:: Instructions for the task ::
Return the whole listing exactly as it stands.

:: Supplied data ::
###

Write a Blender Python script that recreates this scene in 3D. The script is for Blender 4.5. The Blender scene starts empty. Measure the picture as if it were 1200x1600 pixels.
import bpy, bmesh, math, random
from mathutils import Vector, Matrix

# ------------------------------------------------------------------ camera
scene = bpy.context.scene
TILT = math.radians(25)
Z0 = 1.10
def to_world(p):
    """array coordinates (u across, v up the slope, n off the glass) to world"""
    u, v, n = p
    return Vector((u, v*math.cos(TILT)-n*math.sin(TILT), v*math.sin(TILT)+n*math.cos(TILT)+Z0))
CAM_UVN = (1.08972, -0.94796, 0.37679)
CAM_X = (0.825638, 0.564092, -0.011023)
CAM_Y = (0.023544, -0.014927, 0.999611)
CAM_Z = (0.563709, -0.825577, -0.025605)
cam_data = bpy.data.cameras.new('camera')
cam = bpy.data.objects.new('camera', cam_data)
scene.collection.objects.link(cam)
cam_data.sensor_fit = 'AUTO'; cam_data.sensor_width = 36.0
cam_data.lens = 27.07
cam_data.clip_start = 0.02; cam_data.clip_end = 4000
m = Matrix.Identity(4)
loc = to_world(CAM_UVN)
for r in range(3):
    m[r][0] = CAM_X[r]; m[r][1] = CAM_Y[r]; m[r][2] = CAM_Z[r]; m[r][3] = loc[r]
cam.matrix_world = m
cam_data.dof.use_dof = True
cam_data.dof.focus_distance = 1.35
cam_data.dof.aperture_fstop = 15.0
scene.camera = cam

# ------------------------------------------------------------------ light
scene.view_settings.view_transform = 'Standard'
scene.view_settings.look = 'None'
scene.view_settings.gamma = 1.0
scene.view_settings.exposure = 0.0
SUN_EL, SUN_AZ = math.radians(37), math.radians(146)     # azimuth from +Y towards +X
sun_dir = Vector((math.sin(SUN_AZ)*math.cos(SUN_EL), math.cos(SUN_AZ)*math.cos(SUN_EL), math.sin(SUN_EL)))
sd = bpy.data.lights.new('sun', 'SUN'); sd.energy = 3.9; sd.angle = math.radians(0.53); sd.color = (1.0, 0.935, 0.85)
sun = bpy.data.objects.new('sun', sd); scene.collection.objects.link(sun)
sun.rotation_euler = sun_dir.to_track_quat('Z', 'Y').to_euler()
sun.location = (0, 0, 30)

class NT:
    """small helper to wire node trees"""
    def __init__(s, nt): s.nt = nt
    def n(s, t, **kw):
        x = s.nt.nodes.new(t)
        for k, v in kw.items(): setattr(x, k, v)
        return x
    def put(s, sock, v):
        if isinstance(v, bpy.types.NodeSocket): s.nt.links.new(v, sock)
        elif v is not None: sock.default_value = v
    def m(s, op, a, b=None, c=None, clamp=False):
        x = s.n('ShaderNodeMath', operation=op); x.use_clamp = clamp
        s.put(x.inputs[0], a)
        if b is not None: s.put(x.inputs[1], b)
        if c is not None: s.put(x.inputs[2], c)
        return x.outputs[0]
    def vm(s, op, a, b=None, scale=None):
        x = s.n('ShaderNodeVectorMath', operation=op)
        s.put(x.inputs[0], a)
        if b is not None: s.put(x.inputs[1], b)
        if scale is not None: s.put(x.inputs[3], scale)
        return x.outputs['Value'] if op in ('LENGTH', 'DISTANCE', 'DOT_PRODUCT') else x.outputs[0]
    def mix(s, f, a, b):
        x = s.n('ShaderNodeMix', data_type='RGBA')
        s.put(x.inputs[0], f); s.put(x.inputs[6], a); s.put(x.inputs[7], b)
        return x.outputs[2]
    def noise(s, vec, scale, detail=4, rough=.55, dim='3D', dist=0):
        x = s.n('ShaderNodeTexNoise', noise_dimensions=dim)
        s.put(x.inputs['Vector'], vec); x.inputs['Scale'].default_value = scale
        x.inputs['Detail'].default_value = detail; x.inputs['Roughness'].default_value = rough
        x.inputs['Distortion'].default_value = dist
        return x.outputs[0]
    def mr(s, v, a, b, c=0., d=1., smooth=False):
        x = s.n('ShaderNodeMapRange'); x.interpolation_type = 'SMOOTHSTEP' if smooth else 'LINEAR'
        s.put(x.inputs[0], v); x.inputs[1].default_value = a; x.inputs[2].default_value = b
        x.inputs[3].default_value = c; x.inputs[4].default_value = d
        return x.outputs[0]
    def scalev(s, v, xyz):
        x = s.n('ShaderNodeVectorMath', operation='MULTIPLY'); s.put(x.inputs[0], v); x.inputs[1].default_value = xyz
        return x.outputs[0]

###

:: Finished answer ::
Write a Blender Python script that recreates this scene in 3D. The script is for Blender 4.5. The Blender scene starts empty. Measure the picture as if it were 1200x1600 pixels.
import bpy, bmesh, math, random
from mathutils import Vector, Matrix

# ------------------------------------------------------------------ camera
scene = bpy.context.scene
TILT = math.radians(25)
Z0 = 1.10
def to_world(p):
    """array coordinates (u across, v up the slope, n off the glass) to world"""
    u, v, n = p
    return Vector((u, v*math.cos(TILT)-n*math.sin(TILT), v*math.sin(TILT)+n*math.cos(TILT)+Z0))
CAM_UVN = (1.08972, -0.94796, 0.37679)
CAM_X = (0.825638, 0.564092, -0.011023)
CAM_Y = (0.023544, -0.014927, 0.999611)
CAM_Z = (0.563709, -0.825577, -0.025605)
cam_data = bpy.data.cameras.new('camera')
cam = bpy.data.objects.new('camera', cam_data)
scene.collection.objects.link(cam)
cam_data.sensor_fit = 'AUTO'; cam_data.sensor_width = 36.0
cam_data.lens = 27.07
cam_data.clip_start = 0.02; cam_data.clip_end = 4000
m = Matrix.Identity(4)
loc = to_world(CAM_UVN)
for r in range(3):
    m[r][0] = CAM_X[r]; m[r][1] = CAM_Y[r]; m[r][2] = CAM_Z[r]; m[r][3] = loc[r]
cam.matrix_world = m
cam_data.dof.use_dof = True
cam_data.dof.focus_distance = 1.35
cam_data.dof.aperture_fstop = 15.0
scene.camera = cam

# ------------------------------------------------------------------ light
scene.view_settings.view_transform = 'Standard'
scene.view_settings.look = 'None'
scene.view_settings.gamma = 1.0
scene.view_settings.exposure = 0.0
SUN_EL, SUN_AZ = math.radians(37), math.radians(146)     # azimuth from +Y towards +X
sun_dir = Vector((math.sin(SUN_AZ)*math.cos(SUN_EL), math.cos(SUN_AZ)*math.cos(SUN_EL), math.sin(SUN_EL)))
sd = bpy.data.lights.new('sun', 'SUN'); sd.energy = 3.9; sd.angle = math.radians(0.53); sd.color = (1.0, 0.935, 0.85)
sun = bpy.data.objects.new('sun', sd); scene.collection.objects.link(sun)
sun.rotation_euler = sun_dir.to_track_quat('Z', 'Y').to_euler()
sun.location = (0, 0, 30)

class NT:
    """small helper to wire node trees"""
    def __init__(s, nt): s.nt = nt
    def n(s, t, **kw):
        x = s.nt.nodes.new(t)
        for k, v in kw.items(): setattr(x, k, v)
        return x
    def put(s, sock, v):
        if isinstance(v, bpy.types.NodeSocket): s.nt.links.new(v, sock)
        elif v is not None: sock.default_value = v
    def m(s, op, a, b=None, c=None, clamp=False):
        x = s.n('ShaderNodeMath', operation=op); x.use_clamp = clamp
        s.put(x.inputs[0], a)
        if b is not None: s.put(x.inputs[1], b)
        if c is not None: s.put(x.inputs[2], c)
        return x.outputs[0]
    def vm(s, op, a, b=None, scale=None):
        x = s.n('ShaderNodeVectorMath', operation=op)
        s.put(x.inputs[0], a)
        if b is not None: s.put(x.inputs[1], b)
        if scale is not None: s.put(x.inputs[3], scale)
        return x.outputs['Value'] if op in ('LENGTH', 'DISTANCE', 'DOT_PRODUCT') else x.outputs[0]
    def mix(s, f, a, b):
        x = s.n('ShaderNodeMix', data_type='RGBA')
        s.put(x.inputs[0], f); s.put(x.inputs[6], a); s.put(x.inputs[7], b)
        return x.outputs[2]
    def noise(s, vec, scale, detail=4, rough=.55, dim='3D', dist=0):
        x = s.n('ShaderNodeTexNoise', noise_dimensions=dim)
        s.put(x.inputs['Vector'], vec); x.inputs['Scale'].default_value = scale
        x.inputs['Detail'].default_value = detail; x.inputs['Roughness'].default_value = rough
        x.inputs['Distortion'].default_value = dist
        return x.outputs[0]
    def mr(s, v, a, b, c=0., d=1., smooth=False):
        x = s.n('ShaderNodeMapRange'); x.interpolation_type = 'SMOOTHSTEP' if smooth else 'LINEAR'
        s.put(x.inputs[0], v); x.inputs[1].default_value = a; x.inputs[2].default_value = b
        x.inputs[3].default_value = c; x.inputs[4].default_value = d
        return x.outputs[0]
    def scalev(s, v, xyz):
        x = s.n('ShaderNodeVectorMath', operation='MULTIPLY'); s.put(x.inputs[0], v); x.inputs[1].default_value = xyz
        return x.outputs[0]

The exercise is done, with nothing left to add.